PROBLEM REQUIREMENTS.
Copy every line with the string "This" in it.

MATERIAL FOR THE TASK.
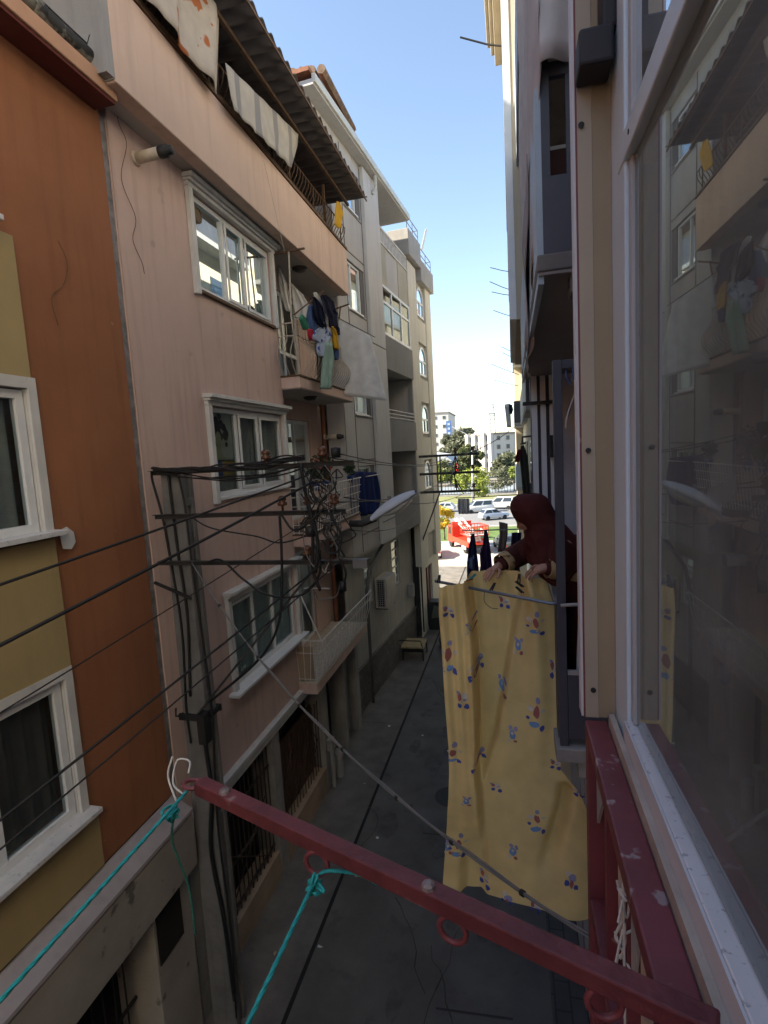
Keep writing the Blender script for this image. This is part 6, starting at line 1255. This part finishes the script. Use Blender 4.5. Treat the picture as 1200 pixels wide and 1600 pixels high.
L1 = leafmat('ash_leaf', (.12, .17, .02), (.30, .33, .05)); L2 = leafmat('olive_leaf', (.07, .08, .045), (.15, .16, .09)); L3 = leafmat('yellow_leaf', (.40, .26, .01), (.62, .44, .04)); L4 = leafmat('grey_green_leaf', (.08, .09, .055), (.16, .17, .11)); L5 = leafmat('green_leaf', (.07, .08, .03), (.15, .165, .06))
tree('yellow green ash tree behind the lamp post', PZ(741, 791, 0), 4.8, 2.3, L1, 2600, .17, 3, .22, 16)
tree('round grey green olive tree at the end of the far street', PZ(779, 768, 0), 3.3, 2.2, L2, 2600, .15, 5, .12, 18)
tree('small bright yellow tree beside the cream end wall', PZ(695, 843, 0), 3.0, .9, L3, 1300, .12, 7, .25, 12)
tree('yellow green tree at the right end of the far street', (.2, 88, 0), 4.2, 1.5, L1, 1400, .2, 9, .2, 12)
tree('low yellowing bush left of the striped cloth', (-7.3, 52, 0), 1.8, 1.1, L1, 900, .12, 10, .1, 9)
tree('olive coloured shrub right of the silver hatchback', (1.3, 52.2, 0), 2.5, 1.35, L2, 1200, .13, 11, .1, 10)
tree('large grey green tree in front of the white block, left part', (-14.2, 170, 0), 13, 5.6, L4, 4200, .62, 12, .2, 22)
tree('large grey green tree beside the blue signed building', (-20.5, 175, 0), 11.5, 4.2, L4, 3000, .62, 13, .2, 18)
tree('tall grey green tree between the lamp post and the white block', (-10.2, 128, 0), 7.4, 3.4, L5, 3000, .55, 14, .15, 18)
tree('dark green tree behind the olive tree', (-1.2, 118, 0), 5.2, 3.6, L2, 2600, .45, 15, .15, 16)
tree('green tree below the far pole arms', (-12.5, 110, 0), 4.8, 3.4, L5, 2200, .38, 16, .18, 14)
tree('yellowing tree at the left edge of the far street', (-15, 106, 0), 4.4, 2.6, L1, 1500, .3, 17, .2, 12)
tree('dark green tree in the gap right of the white block', (9, 150, 0), 11, 6, L5, 2400, .45, 18, .15, 16)
tree('green tree behind the fence on the left', (-22, 135, 0), 6.5, 4.8, L4, 2000, .4, 19, .18, 14)
# ------------------------------------------------------------------ far buildings
FW = mat('far_white', (.46, .45, .43), .9, var=.06, scale=.2); FWG = mat('far_window', (.05, .06, .07), .2); FBL = mat('far_blue', (.06, .13, .30), .5, var=.1, scale=.3); FROOF = mat('far_roof', (.20, .18, .17), .9)
def block(label, x0, x1, y0, y1, h, cols, rows, m=FW, side=6, rot=0):
    t = thing('apartment_block', label, 'apartment block', (x0, y0, 0), 'far buildings beyond the plaza'); B0 = Matrix.Translation((x0, y0, 0)) @ Matrix.Rotation(R(rot), 4, 'Z'); W_, D_ = x1 - x0, y1 - y0
    b = MB(B0); b.box(0, W_, 0, D_, 0, h); b.build('wall', m, t)
    b = MB(B0); b.box(-.3, W_ + .3, -.3, D_ + .3, h + .002, h + .5); b.build('roof', FROOF if m is FW else m, t)
    for c in range(cols):
        for r in range(rows):
            xx = W_ * (c + .5) / cols; zz = 1.2 + (h - 1.2) * (r + .3) / rows; b = MB(B0); b.box(xx - .62, xx + .62, -.1, -.002, zz, zz + 1.3); f = b.build('window', FW, t)
            b = MB(B0); b.box(xx - .52, xx + .52, -.13, -.101, zz + .1, zz + 1.2); b.build('pane', FWG, f)
    for c in range(side):
        for r in range(rows):
            yy = D_ * (c + .5) / side; zz = 1.2 + (h - 1.2) * (r + .3) / rows; MB(B0).box(-.1, -.002, yy - .6, yy + .6, zz, zz + 1.3).build('window', FWG, t)
    return t, B0
wb_, B0 = block('long white apartment block with a lattice antenna mast on its roof', -4.6, 7.4, 142, 155, 10.3, 4, 4, side=6, rot=38)
b = MB(B0)
for y0 in (.0, 3.1, 7.4, 10.6): b.box(-.9, -.105, y0, y0 + 1.3, 0, 10.9)
b.build('bay', FW, wb_)
mx, my = -5.0, 149.; mz = 10.8; mast = thing('antenna_mast', 'lattice antenna mast on the white block roof', 'mast', (mx, my, mz)); b = MB()
for dx in (-.75, .75):
    for dy in (-.75, .75): b.tube([(mx + dx, my + dy, mz - .5), (mx + dx * .8, my + dy * .8, mz + 5.2)], .13, 5)
for k in range(5):
    z = mz + .7 + k * 1.0
    for dx in (-.68, .68): b.tube([(mx - .68, my + dx, z), (mx + .68, my + dx, z + .06)], .1, 4); b.tube([(mx + dx, my - .68, z), (mx + dx, my + .68, z)], .1, 4)
b.box(mx - .9, mx + .9, my - .9, my + .9, mz + 5.2, mz + 5.4); b.build('lattice', mat('mast_grey', (.20, .21, .23), .6), mast)
b = MB(); b.tube([(mx - .8, my, mz + 5.4), (mx - .8, my, mz + 7.8)], .06, 5); b.tube([(mx + .4, my, mz + 5.4), (mx + .5, my, mz + 8.6)], .07, 5)
for z, r in ((6.6, .5), (7.4, .45), (5.9, .4)): b.box(mx + .1, mx + .1 + r, my - .2, my, mz + z, mz + z + .6)
b.build('antennas', MATS['mast_grey'], mast)
bs, _ = block('pale tower block with a blue sign panel on its upper right corner', -52, -22.6, 200, 225, 20.5, 9, 6, side=1)
b = MB(); p, q = PY(697, 658, 199.6), PY(706, 681, 199.6); b.box(p.x, q.x, 199.5, 199.85, q.z, p.z); sg_ = b.build('sign_panel', FBL, bs)
b = MB()
for k in range(3): zc = p.z + (q.z - p.z) * (.16 + .3 * k); b.box(p.x + .5, q.x - .5, 199.42, 199.499, zc - .7, zc + .1)
b.build('sign_marking', mat('sign_pale', (.30, .38, .52), .6), sg_)
gh = thing('glass_hall', 'low bluish glazed hall behind the far fence', 'hall', (-24, 110, 0)); b = MB(); b.box(-40, -12.5, 114, 130, 0, 4.6); b.build('wall', mat('hall_blue', (.10, .14, .18), .3, var=.15, scale=.4), gh)
b = MB()
for k in range(16): b.box(-40 + k * 1.9, -39.8 + k * 1.9, 113.8, 113.99, 0, 4.6)
for z in (1.5, 3.0, 4.4): b.box(-40, -12.5, 113.75, 113.99, z, z + .2)
b.build('glazing_bars', FW, gh)
b = MB(); b.prism([(-40, 113.7, 4.61), (-12.3, 113.7, 4.61), (-14, 113.7, 6.0), (-19, 113.7, 6.8), (-40, 113.7, 7.2)], (0, 18, 0)); b.build('roof', mat('hall_roof', (.42, .44, .46), .6), gh)
block('low pale house on the far right horizon behind the trees', 12, 40, 180, 200, 10, 4, 3, side=2)
for i in range(7): block(['cream far block at the left horizon', 'grey far block at the left horizon', 'white far block hidden behind the grey trees', 'pale far block at the right horizon', 'tall far block at the right horizon', 'broad far block at the far left', 'far block behind the balconies at the right'][i], [-150, -110, -70, 60, 100, -220, 30][i], [-120, -85, -55, 90, 130, -170, 55][i], 240, 260, [14, 18, 15, 13, 19, 16, 15][i], 4, 4, side=1)
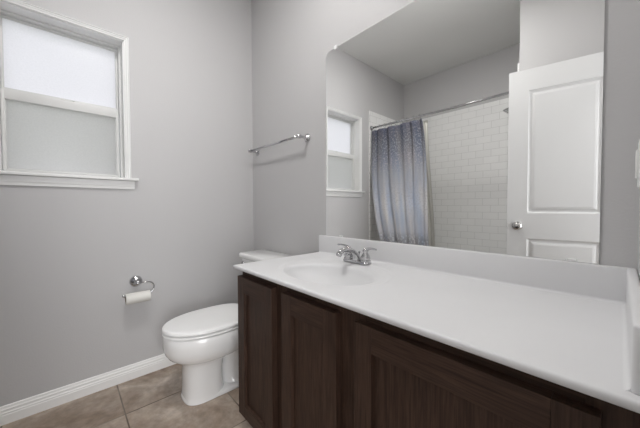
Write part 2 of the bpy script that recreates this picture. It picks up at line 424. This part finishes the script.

TASK RESULT.
Keep writing the Blender script for this image. This is part 6, starting at line 1255. This part finishes the script. Use Blender 4.5. Treat the picture as 1200 pixels wide and 1600 pixels high.
Write part 2 of the bpy script that recreates this picture. It picks up at line 424. This part finishes the script.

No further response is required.